#### [What this task involves]
In exact form, please repeat the records from their opening line down to the line with "from mathutils import Vector, Matrix, noise", including that line.

#### [Provided data]
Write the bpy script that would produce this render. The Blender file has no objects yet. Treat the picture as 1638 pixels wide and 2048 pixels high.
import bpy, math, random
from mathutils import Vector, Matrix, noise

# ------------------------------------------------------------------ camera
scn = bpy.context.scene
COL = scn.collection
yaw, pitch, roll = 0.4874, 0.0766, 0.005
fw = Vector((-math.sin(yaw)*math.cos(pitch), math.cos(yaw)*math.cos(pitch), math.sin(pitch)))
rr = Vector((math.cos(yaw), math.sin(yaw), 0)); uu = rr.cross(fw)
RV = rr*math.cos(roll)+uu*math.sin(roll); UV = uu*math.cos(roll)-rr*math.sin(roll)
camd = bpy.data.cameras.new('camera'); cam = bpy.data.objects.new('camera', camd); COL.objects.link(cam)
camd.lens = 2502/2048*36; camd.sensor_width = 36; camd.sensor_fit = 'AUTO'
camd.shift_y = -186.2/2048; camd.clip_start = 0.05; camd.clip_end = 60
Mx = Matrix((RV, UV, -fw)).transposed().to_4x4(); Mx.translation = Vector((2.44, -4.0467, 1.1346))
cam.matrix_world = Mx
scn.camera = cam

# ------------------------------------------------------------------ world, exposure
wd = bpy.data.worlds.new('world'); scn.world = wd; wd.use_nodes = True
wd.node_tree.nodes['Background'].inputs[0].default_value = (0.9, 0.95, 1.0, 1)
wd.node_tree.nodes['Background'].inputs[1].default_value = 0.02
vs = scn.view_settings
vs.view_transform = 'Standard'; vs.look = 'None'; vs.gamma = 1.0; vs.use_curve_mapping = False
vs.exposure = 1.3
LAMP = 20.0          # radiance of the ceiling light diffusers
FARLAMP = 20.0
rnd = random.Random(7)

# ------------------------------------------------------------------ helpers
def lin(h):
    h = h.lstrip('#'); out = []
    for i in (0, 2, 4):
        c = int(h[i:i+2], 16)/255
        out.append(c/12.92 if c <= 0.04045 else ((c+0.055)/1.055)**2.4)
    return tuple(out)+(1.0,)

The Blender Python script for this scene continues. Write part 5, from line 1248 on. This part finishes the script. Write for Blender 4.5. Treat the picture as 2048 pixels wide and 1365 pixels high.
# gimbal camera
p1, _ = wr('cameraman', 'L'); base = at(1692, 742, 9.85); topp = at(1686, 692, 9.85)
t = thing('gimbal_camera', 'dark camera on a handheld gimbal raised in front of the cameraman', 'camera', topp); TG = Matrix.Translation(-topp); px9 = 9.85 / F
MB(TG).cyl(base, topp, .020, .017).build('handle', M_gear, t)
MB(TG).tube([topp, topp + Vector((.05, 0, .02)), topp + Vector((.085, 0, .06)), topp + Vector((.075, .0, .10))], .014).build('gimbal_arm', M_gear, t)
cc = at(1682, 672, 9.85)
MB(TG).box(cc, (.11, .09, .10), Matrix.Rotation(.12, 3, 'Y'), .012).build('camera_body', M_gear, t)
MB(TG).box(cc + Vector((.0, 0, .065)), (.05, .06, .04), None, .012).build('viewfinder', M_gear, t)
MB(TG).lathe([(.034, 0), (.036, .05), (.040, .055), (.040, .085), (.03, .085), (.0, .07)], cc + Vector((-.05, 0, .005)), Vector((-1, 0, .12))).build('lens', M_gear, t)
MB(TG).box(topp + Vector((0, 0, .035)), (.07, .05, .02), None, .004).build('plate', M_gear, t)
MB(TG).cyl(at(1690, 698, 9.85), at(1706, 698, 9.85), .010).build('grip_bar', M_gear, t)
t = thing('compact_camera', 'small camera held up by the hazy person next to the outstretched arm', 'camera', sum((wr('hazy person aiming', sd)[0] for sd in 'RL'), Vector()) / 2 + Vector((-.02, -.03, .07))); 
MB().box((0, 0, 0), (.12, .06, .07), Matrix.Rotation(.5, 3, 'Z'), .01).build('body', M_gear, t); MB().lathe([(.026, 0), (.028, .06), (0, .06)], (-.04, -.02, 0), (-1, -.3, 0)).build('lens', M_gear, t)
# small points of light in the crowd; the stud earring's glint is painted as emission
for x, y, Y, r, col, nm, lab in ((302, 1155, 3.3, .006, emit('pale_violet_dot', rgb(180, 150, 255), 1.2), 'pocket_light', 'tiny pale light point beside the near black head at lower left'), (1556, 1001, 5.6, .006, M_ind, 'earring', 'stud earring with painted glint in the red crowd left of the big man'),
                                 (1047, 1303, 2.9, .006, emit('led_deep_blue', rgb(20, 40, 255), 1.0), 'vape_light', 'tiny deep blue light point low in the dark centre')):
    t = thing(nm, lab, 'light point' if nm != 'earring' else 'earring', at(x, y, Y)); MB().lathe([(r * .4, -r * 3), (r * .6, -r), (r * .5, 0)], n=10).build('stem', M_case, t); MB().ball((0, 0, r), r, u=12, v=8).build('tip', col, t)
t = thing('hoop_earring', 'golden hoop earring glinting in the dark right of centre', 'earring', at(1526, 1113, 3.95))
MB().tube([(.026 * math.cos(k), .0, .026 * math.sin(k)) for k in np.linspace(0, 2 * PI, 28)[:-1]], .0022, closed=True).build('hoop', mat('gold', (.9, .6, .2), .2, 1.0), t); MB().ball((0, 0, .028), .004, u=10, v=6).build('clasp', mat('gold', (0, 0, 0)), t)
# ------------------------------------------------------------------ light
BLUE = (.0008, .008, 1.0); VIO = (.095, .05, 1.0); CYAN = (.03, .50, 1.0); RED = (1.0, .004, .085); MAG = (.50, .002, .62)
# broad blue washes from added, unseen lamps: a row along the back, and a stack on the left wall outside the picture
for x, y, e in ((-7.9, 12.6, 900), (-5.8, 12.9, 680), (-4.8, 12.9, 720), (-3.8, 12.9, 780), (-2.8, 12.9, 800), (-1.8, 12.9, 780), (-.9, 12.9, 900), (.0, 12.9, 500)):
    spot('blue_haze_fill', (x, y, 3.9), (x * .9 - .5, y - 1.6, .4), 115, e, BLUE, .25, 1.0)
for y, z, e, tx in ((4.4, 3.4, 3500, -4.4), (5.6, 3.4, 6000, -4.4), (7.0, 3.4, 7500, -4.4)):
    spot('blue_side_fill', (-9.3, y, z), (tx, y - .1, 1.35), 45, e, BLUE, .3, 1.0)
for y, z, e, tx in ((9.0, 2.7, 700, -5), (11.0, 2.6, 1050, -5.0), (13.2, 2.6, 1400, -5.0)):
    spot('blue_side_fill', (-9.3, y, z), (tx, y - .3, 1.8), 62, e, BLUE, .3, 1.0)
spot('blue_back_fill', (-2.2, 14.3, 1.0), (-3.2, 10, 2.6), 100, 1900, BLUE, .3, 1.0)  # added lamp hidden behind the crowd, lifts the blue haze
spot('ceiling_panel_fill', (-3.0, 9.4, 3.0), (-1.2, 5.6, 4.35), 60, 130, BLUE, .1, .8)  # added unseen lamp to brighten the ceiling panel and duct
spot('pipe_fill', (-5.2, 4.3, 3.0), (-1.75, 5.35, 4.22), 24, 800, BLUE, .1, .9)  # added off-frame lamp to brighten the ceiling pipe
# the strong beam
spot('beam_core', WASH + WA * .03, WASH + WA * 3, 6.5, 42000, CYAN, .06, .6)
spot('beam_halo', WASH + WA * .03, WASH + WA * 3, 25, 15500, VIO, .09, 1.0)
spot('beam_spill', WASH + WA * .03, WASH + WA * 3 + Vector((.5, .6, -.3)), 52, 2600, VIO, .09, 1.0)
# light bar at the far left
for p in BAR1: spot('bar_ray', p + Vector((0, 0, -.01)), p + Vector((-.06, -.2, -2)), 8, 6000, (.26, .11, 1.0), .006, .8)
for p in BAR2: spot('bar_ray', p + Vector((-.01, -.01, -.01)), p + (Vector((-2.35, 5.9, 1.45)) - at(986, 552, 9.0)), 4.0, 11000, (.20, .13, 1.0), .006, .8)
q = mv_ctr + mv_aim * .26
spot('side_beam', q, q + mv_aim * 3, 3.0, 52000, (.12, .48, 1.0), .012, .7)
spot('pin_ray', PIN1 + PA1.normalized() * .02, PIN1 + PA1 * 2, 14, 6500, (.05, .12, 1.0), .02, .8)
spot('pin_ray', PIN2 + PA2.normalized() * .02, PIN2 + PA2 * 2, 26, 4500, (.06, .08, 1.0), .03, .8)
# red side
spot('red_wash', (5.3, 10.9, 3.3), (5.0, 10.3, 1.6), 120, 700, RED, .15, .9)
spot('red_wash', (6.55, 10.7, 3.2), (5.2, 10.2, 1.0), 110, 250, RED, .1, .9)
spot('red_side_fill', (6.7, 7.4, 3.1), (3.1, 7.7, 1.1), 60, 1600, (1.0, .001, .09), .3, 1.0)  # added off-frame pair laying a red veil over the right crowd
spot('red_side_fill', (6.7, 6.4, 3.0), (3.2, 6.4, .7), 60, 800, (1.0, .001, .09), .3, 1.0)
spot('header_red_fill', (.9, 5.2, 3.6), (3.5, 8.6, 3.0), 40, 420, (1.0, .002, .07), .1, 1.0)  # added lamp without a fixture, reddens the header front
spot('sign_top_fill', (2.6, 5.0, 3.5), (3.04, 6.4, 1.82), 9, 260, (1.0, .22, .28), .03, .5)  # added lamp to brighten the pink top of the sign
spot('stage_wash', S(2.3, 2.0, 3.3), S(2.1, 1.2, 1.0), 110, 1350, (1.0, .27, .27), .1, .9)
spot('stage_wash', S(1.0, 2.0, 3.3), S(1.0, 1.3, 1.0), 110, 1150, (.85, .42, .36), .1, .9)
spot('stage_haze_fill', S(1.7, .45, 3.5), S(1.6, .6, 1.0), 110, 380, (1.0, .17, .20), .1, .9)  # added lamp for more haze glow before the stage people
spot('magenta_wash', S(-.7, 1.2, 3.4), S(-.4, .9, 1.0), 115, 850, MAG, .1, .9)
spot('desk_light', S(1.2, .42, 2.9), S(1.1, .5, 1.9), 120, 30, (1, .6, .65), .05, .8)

#### [Complete response]
Write the bpy script that would produce this render. The Blender file has no objects yet. Treat the picture as 1638 pixels wide and 2048 pixels high.
import bpy, math, random
from mathutils import Vector, Matrix, noise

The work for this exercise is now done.